● **Work to complete**: Write out the material exactly, leaving every picture behind.

● **Source excerpt**:
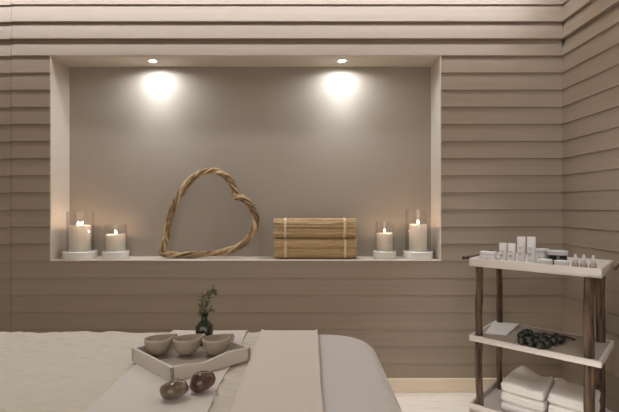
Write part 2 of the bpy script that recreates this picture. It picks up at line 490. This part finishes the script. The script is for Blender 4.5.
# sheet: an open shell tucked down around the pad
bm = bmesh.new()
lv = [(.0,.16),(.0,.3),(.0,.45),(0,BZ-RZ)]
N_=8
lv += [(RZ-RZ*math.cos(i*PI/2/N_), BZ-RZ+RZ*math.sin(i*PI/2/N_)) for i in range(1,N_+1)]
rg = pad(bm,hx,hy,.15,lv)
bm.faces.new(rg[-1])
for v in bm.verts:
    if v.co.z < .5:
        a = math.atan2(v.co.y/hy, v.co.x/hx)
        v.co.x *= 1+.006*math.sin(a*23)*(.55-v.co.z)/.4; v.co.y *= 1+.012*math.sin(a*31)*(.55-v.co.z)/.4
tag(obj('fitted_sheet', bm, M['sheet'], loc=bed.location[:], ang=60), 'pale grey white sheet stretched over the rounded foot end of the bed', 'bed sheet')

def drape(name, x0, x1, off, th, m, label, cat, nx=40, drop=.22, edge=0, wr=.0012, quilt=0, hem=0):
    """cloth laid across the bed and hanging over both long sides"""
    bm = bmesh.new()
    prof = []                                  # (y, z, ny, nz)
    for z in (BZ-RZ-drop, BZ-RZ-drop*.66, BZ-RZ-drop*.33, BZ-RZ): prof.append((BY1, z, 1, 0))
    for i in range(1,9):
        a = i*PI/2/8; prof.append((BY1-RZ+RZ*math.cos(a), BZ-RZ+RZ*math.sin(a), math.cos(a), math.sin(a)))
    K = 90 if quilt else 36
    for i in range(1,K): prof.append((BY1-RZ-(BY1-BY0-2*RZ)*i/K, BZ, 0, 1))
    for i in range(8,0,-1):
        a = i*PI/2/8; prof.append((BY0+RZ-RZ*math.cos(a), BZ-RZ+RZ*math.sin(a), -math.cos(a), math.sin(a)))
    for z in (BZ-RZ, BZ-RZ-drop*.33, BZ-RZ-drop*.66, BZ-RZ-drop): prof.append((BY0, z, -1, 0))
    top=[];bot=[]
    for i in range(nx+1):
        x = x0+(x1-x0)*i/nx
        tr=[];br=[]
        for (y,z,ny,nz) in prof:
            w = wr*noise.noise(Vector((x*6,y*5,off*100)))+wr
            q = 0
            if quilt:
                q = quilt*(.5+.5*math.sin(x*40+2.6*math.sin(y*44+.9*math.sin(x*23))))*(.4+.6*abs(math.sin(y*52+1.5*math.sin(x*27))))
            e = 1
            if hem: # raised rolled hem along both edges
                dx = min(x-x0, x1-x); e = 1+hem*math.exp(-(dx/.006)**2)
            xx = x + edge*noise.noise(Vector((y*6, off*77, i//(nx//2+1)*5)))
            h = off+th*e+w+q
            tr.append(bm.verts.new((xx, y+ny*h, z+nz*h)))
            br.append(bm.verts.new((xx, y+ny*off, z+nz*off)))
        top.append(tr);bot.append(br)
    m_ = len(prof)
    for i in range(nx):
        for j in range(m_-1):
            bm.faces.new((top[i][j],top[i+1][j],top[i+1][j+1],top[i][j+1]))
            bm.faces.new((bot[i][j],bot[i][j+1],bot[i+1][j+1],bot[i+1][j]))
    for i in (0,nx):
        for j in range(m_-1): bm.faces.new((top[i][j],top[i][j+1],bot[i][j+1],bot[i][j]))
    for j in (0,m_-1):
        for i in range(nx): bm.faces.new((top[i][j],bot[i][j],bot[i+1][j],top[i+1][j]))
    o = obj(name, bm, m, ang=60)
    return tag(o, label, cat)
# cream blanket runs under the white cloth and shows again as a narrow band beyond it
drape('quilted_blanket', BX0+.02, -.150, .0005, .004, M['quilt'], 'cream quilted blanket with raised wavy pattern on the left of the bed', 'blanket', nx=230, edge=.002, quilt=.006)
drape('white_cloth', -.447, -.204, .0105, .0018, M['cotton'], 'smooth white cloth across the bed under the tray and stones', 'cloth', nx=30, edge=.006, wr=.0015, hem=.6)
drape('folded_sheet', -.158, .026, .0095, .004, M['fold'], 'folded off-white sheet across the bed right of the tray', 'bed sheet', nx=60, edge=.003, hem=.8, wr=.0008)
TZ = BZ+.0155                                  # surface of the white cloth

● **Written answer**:
Write part 2 of the bpy script that recreates this picture. It picks up at line 490. This part finishes the script. The script is for Blender 4.5.
# sheet: an open shell tucked down around the pad
bm = bmesh.new()
lv = [(.0,.16),(.0,.3),(.0,.45),(0,BZ-RZ)]
N_=8
lv += [(RZ-RZ*math.cos(i*PI/2/N_), BZ-RZ+RZ*math.sin(i*PI/2/N_)) for i in range(1,N_+1)]
rg = pad(bm,hx,hy,.15,lv)
bm.faces.new(rg[-1])
for v in bm.verts:
    if v.co.z < .5:
        a = math.atan2(v.co.y/hy, v.co.x/hx)
        v.co.x *= 1+.006*math.sin(a*23)*(.55-v.co.z)/.4; v.co.y *= 1+.012*math.sin(a*31)*(.55-v.co.z)/.4
tag(obj('fitted_sheet', bm, M['sheet'], loc=bed.location[:], ang=60), 'pale grey white sheet stretched over the rounded foot end of the bed', 'bed sheet')

def drape(name, x0, x1, off, th, m, label, cat, nx=40, drop=.22, edge=0, wr=.0012, quilt=0, hem=0):
    """cloth laid across the bed and hanging over both long sides"""
    bm = bmesh.new()
    prof = []                                  # (y, z, ny, nz)
    for z in (BZ-RZ-drop, BZ-RZ-drop*.66, BZ-RZ-drop*.33, BZ-RZ): prof.append((BY1, z, 1, 0))
    for i in range(1,9):
        a = i*PI/2/8; prof.append((BY1-RZ+RZ*math.cos(a), BZ-RZ+RZ*math.sin(a), math.cos(a), math.sin(a)))
    K = 90 if quilt else 36
    for i in range(1,K): prof.append((BY1-RZ-(BY1-BY0-2*RZ)*i/K, BZ, 0, 1))
    for i in range(8,0,-1):
        a = i*PI/2/8; prof.append((BY0+RZ-RZ*math.cos(a), BZ-RZ+RZ*math.sin(a), -math.cos(a), math.sin(a)))
    for z in (BZ-RZ, BZ-RZ-drop*.33, BZ-RZ-drop*.66, BZ-RZ-drop): prof.append((BY0, z, -1, 0))
    top=[];bot=[]
    for i in range(nx+1):
        x = x0+(x1-x0)*i/nx
        tr=[];br=[]
        for (y,z,ny,nz) in prof:
            w = wr*noise.noise(Vector((x*6,y*5,off*100)))+wr
            q = 0
            if quilt:
                q = quilt*(.5+.5*math.sin(x*40+2.6*math.sin(y*44+.9*math.sin(x*23))))*(.4+.6*abs(math.sin(y*52+1.5*math.sin(x*27))))
            e = 1
            if hem: # raised rolled hem along both edges
                dx = min(x-x0, x1-x); e = 1+hem*math.exp(-(dx/.006)**2)
            xx = x + edge*noise.noise(Vector((y*6, off*77, i//(nx//2+1)*5)))
            h = off+th*e+w+q
            tr.append(bm.verts.new((xx, y+ny*h, z+nz*h)))
            br.append(bm.verts.new((xx, y+ny*off, z+nz*off)))
        top.append(tr);bot.append(br)
    m_ = len(prof)
    for i in range(nx):
        for j in range(m_-1):
            bm.faces.new((top[i][j],top[i+1][j],top[i+1][j+1],top[i][j+1]))
            bm.faces.new((bot[i][j],bot[i][j+1],bot[i+1][j+1],bot[i+1][j]))
    for i in (0,nx):
        for j in range(m_-1): bm.faces.new((top[i][j],top[i][j+1],bot[i][j+1],bot[i][j]))
    for j in (0,m_-1):
        for i in range(nx): bm.faces.new((top[i][j],bot[i][j],bot[i+1][j],top[i+1][j]))
    o = obj(name, bm, m, ang=60)
    return tag(o, label, cat)
# cream blanket runs under the white cloth and shows again as a narrow band beyond it
drape('quilted_blanket', BX0+.02, -.150, .0005, .004, M['quilt'], 'cream quilted blanket with raised wavy pattern on the left of the bed', 'blanket', nx=230, edge=.002, quilt=.006)
drape('white_cloth', -.447, -.204, .0105, .0018, M['cotton'], 'smooth white cloth across the bed under the tray and stones', 'cloth', nx=30, edge=.006, wr=.0015, hem=.6)
drape('folded_sheet', -.158, .026, .0095, .004, M['fold'], 'folded off-white sheet across the bed right of the tray', 'bed sheet', nx=60, edge=.003, hem=.8, wr=.0008)
TZ = BZ+.0155                                  # surface of the white cloth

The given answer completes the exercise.